WORK TO BE COMPLETED: Quote only the lines from the line containing "Reconstruct this image" to the line containing "return m, NT(m), m.node_tree.nodes['Principled", with both of those lines included, please, exactly as written.

Records with scene code
START
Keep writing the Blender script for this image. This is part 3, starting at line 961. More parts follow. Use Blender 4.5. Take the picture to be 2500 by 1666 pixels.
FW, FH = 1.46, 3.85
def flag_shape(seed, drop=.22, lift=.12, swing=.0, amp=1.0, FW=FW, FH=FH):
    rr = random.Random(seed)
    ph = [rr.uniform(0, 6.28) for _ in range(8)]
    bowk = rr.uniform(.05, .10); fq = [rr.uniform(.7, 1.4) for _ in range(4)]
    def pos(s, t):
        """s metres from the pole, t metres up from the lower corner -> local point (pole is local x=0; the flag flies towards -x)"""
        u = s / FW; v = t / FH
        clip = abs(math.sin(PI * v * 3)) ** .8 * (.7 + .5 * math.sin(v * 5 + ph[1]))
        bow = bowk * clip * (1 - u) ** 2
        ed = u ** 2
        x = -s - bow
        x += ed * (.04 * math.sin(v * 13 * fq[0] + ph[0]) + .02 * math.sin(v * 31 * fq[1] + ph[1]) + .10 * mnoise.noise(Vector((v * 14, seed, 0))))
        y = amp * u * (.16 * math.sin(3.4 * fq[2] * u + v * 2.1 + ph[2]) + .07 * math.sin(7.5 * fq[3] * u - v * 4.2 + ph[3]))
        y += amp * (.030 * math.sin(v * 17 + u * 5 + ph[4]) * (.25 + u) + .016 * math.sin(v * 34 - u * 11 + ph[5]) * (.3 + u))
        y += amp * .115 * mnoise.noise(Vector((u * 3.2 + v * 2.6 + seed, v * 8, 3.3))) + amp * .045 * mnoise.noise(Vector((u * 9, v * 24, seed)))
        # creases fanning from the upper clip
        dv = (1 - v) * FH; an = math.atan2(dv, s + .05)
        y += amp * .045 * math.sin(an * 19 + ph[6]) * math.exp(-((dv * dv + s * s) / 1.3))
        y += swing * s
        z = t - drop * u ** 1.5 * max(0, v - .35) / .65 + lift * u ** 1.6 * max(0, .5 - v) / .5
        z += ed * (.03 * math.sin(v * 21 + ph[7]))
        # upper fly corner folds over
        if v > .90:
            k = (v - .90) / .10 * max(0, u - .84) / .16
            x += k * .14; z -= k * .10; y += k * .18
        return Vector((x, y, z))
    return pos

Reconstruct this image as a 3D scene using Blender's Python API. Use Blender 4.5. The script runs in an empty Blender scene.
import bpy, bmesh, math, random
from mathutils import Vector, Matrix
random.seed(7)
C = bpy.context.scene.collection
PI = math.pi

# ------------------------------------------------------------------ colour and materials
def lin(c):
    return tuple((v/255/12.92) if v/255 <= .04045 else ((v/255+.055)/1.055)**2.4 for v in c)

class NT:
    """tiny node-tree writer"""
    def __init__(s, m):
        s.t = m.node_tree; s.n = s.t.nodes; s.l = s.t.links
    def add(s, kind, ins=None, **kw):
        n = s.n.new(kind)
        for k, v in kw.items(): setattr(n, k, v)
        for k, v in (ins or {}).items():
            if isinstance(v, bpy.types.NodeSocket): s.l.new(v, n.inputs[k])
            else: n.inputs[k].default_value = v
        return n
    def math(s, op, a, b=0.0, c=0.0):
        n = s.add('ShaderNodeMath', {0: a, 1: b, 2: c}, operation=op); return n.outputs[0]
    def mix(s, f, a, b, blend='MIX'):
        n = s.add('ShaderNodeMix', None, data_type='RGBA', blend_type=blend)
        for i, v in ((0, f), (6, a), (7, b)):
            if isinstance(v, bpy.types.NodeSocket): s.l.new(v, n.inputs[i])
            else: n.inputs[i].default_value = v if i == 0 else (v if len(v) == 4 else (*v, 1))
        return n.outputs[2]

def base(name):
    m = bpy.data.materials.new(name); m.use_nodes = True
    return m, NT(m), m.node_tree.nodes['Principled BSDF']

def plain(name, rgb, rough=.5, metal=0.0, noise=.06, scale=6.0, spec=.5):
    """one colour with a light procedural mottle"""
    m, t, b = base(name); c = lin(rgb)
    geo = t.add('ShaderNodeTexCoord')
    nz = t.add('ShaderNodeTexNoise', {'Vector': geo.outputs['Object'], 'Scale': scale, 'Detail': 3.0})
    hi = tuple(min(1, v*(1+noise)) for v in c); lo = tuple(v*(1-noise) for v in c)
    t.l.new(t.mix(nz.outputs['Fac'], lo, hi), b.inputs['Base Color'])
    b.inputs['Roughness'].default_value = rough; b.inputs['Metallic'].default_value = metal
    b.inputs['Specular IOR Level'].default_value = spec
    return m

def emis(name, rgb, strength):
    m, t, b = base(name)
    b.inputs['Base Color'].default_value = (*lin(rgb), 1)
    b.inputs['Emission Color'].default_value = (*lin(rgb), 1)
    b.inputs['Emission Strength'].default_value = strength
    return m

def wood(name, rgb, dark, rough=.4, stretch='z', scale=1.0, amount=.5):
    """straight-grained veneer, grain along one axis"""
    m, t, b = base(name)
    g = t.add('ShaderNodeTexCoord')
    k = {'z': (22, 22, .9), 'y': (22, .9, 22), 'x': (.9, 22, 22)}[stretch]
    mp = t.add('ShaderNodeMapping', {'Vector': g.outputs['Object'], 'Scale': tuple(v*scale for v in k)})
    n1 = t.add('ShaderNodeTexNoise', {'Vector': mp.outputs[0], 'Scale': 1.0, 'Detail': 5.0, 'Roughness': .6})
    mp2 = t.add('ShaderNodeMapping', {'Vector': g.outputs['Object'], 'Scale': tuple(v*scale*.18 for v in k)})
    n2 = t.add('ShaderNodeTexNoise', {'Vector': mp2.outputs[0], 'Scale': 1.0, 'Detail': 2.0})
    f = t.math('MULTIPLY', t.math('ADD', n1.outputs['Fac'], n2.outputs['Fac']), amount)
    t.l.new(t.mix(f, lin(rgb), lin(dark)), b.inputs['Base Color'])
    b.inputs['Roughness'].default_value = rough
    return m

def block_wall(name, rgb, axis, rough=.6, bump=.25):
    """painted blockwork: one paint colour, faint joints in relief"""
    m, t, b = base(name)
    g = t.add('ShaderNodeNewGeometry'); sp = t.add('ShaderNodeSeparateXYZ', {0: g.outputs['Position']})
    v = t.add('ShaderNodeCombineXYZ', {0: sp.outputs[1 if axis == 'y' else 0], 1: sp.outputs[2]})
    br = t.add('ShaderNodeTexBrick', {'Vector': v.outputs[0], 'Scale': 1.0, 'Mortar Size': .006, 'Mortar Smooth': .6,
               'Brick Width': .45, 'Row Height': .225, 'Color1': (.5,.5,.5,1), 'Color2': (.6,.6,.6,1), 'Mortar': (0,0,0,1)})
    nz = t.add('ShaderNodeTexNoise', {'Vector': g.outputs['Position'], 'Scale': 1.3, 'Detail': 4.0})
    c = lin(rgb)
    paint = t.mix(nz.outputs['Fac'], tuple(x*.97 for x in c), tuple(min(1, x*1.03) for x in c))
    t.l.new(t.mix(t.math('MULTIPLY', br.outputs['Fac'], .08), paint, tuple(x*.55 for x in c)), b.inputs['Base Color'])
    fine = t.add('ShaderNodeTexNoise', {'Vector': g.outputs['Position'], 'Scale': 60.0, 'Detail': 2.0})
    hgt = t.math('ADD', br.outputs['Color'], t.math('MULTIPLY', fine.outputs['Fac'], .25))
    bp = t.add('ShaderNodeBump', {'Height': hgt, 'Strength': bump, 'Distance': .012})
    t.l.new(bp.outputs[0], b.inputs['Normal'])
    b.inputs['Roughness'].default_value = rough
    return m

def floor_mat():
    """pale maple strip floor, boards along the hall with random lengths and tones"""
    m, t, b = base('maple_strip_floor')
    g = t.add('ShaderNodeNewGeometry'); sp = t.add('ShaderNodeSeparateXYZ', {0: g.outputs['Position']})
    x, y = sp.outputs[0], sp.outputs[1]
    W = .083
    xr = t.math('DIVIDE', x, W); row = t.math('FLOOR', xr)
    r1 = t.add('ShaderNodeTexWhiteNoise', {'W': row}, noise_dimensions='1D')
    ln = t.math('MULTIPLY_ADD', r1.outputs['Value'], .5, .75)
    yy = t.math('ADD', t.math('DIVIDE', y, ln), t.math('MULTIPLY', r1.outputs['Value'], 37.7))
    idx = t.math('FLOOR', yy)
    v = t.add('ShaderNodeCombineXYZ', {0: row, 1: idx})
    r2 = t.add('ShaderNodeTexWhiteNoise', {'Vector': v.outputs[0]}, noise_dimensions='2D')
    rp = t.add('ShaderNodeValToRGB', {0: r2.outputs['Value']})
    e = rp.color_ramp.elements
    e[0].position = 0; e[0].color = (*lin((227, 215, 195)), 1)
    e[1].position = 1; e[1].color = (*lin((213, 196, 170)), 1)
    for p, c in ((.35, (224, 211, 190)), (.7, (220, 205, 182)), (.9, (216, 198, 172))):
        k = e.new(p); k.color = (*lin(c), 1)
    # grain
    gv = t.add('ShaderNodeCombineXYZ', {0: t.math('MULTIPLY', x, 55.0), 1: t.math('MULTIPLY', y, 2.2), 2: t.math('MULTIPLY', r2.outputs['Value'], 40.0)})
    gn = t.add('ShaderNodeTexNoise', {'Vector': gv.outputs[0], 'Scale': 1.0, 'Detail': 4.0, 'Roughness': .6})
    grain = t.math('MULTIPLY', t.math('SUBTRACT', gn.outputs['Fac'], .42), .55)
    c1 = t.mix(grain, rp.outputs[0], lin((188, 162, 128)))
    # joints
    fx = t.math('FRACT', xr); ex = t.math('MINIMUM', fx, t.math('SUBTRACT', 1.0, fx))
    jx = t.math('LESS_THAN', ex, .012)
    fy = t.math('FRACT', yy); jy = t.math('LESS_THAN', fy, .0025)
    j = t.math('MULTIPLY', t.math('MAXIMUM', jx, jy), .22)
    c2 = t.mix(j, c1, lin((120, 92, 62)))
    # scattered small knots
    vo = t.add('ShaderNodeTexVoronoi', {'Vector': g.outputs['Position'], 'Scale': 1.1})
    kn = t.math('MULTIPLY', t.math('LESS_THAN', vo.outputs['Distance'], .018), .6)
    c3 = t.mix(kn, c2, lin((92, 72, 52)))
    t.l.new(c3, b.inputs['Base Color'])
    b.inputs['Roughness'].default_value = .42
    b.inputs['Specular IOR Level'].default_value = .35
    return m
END
EXERCISE ANSWER:
Reconstruct this image as a 3D scene using Blender's Python API. Use Blender 4.5. The script runs in an empty Blender scene.
import bpy, bmesh, math, random
from mathutils import Vector, Matrix
random.seed(7)
C = bpy.context.scene.collection
PI = math.pi

# ------------------------------------------------------------------ colour and materials
def lin(c):
    return tuple((v/255/12.92) if v/255 <= .04045 else ((v/255+.055)/1.055)**2.4 for v in c)

class NT:
    """tiny node-tree writer"""
    def __init__(s, m):
        s.t = m.node_tree; s.n = s.t.nodes; s.l = s.t.links
    def add(s, kind, ins=None, **kw):
        n = s.n.new(kind)
        for k, v in kw.items(): setattr(n, k, v)
        for k, v in (ins or {}).items():
            if isinstance(v, bpy.types.NodeSocket): s.l.new(v, n.inputs[k])
            else: n.inputs[k].default_value = v
        return n
    def math(s, op, a, b=0.0, c=0.0):
        n = s.add('ShaderNodeMath', {0: a, 1: b, 2: c}, operation=op); return n.outputs[0]
    def mix(s, f, a, b, blend='MIX'):
        n = s.add('ShaderNodeMix', None, data_type='RGBA', blend_type=blend)
        for i, v in ((0, f), (6, a), (7, b)):
            if isinstance(v, bpy.types.NodeSocket): s.l.new(v, n.inputs[i])
            else: n.inputs[i].default_value = v if i == 0 else (v if len(v) == 4 else (*v, 1))
        return n.outputs[2]

def base(name):
    m = bpy.data.materials.new(name); m.use_nodes = True
    return m, NT(m), m.node_tree.nodes['Principled BSDF']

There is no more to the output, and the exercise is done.